Understanding this is essential for later topics such as generalization and overfitting. The ultimate goal of training is to make the model capture general patterns in data, not memorize the training samples themselves. If the model only remembers superficial features in the training set and fails to extract transferable patterns, it will struggle on new data. This phenomenon is called overfitting.

1.1.8 Why Can Neural Networks Work Across So Many Tasks?

If a neural network is just a parameterized function, why can it be used in computer vision, speech recognition, natural language processing, recommender systems, and many other fields?

The core reason is simple: these seemingly different tasks can all be abstracted as mapping problems from an input space to an output space.

Image classification maps pixel matrices to class labels. Speech recognition maps acoustic signals to text sequences. Machine translation maps a source-language sequence to a target-language sequence. Recommendation systems map user-item features to preference probabilities. The external forms differ, but the mathematical logic is shared.

The strength of neural networks is that they provide a general and flexible function modeling paradigm. They do not require us to design task-specific rules from scratch. By adjusting internal parameters, they can adapt to different mapping requirements. More importantly, they are especially good at high-dimensional, nonlinear, and highly entangled mappings, which are common in real-world tasks.

Different tasks still require different network structures. For images, convolutional neural networks are often used to capture local spatial correlations. For text, recurrent networks or attention-based architectures are commonly used to model sequential dependency and context. For recommendation, factorization machines or deep collaborative filtering networks are often used to model user-item interactions.

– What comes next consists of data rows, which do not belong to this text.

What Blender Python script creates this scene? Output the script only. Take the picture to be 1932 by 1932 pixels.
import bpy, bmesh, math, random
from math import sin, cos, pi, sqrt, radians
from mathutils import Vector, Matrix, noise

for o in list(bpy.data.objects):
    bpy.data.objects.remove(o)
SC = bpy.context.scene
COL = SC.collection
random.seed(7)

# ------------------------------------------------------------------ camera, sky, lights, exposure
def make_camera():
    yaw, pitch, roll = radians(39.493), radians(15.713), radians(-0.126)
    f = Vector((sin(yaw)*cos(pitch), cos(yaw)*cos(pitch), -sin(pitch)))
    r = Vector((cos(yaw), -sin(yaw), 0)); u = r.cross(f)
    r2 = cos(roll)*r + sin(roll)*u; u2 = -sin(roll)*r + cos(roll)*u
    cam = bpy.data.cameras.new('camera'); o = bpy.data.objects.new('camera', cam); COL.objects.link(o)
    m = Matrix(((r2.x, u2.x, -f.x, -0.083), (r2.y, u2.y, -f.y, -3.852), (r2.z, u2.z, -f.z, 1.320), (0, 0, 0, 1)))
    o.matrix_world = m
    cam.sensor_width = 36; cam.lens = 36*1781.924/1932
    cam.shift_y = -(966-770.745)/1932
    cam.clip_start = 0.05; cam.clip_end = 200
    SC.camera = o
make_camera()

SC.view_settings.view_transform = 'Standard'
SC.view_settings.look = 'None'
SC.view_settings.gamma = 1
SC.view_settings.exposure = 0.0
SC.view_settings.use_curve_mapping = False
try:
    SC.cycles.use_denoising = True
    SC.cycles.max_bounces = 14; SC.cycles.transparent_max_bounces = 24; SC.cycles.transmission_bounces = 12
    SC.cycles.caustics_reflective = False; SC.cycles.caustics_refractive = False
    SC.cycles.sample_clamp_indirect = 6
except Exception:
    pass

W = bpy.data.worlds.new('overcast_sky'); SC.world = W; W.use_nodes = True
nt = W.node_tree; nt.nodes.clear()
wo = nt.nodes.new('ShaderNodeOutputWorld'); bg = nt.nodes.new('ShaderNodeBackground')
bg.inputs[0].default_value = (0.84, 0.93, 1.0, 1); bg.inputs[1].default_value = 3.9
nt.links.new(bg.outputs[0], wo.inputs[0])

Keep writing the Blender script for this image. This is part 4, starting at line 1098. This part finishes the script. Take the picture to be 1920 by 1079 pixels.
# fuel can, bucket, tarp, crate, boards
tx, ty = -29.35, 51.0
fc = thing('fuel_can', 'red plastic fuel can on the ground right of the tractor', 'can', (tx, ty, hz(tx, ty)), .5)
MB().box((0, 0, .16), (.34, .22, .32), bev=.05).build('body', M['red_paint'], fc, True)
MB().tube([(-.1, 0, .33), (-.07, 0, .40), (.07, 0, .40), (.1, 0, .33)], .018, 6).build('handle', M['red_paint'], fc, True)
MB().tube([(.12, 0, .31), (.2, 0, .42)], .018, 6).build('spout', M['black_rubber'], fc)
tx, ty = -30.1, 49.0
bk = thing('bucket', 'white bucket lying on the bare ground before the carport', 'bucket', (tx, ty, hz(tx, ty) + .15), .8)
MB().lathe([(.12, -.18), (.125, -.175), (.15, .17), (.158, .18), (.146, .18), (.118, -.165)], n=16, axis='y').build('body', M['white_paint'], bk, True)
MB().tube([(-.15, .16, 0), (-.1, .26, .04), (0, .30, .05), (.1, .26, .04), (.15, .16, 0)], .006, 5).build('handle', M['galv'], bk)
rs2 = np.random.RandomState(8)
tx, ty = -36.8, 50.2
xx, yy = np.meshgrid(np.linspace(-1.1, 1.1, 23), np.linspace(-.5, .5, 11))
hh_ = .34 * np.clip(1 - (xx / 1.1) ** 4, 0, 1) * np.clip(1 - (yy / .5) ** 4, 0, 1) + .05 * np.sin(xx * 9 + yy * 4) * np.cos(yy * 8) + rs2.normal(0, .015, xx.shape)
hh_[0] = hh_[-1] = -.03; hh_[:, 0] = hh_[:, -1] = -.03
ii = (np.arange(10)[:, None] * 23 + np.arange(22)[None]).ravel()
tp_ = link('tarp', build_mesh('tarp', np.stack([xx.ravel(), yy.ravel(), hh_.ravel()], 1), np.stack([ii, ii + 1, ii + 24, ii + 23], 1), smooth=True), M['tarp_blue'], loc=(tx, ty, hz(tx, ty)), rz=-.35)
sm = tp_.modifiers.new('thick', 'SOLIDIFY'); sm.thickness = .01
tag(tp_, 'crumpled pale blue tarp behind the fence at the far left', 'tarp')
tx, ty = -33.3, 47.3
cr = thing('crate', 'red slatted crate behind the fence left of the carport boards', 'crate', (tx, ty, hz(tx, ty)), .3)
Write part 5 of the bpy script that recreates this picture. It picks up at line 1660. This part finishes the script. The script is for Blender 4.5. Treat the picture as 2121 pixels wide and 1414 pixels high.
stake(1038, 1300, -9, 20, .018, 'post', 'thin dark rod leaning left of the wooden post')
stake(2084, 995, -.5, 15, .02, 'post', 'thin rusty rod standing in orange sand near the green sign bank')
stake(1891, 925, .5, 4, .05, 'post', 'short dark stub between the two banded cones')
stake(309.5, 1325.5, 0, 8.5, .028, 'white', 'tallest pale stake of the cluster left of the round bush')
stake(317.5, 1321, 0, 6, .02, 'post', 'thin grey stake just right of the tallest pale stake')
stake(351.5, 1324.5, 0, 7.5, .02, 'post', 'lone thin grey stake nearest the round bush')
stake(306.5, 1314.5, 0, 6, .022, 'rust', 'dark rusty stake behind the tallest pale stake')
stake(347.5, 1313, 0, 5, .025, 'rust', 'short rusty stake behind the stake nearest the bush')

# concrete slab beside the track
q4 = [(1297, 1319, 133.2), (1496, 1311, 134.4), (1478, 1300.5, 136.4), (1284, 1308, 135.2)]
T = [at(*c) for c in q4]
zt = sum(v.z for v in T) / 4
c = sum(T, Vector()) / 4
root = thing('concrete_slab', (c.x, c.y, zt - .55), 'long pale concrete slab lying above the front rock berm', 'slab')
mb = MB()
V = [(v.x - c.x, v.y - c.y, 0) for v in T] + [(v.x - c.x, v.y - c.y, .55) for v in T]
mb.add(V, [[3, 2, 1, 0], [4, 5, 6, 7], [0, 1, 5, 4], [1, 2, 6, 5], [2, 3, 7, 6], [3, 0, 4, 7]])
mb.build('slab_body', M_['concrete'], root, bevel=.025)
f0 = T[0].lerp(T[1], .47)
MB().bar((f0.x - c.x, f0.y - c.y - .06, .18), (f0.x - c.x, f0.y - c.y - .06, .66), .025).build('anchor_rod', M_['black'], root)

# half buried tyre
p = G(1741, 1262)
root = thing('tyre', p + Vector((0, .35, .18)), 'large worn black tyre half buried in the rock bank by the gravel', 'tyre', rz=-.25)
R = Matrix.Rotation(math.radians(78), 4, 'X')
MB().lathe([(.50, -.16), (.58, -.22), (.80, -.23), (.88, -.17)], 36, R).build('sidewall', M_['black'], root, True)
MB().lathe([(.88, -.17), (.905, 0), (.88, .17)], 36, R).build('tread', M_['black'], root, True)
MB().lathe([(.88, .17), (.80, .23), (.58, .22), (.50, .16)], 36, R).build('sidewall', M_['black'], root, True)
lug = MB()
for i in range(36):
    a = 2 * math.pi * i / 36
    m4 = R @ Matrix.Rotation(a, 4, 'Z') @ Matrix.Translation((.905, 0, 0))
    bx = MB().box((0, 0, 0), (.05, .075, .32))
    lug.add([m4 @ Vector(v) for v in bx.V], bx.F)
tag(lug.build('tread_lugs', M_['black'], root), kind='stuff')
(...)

These differences are differences in the concrete construction of the function. They do not change the essence of a neural network as a learnable parameterized function. As long as a task can be formulated as a data-driven mapping problem, a neural network may be a powerful tool for solving it.

1.1.9 Summary

In this section, we reduced neural networks to their simplest viewpoint: they are mathematical functions. They receive input, perform computations, and produce output. Image classification, sentiment analysis, and machine translation look very different, but all can be understood as mappings from input to output.

The distinctive feature of a neural network is that it is not a fixed rigid function. It is a function with trainable parameters. The parameters determine how the function behaves, and training continuously adjusts those parameters according to data feedback. “Depth” can also be understood as using multiple layers of transformations to turn raw input into internal representations that are more useful for the target task.

So far, however, we have only said qualitatively that the model should output more accurate results. We have not defined a concrete standard for measuring “accuracy”. How large is the gap between the current output and the desired target? We need an objective and quantifiable metric. That metric is the loss function, which measures the difference between predictions and true values and guides neural network training.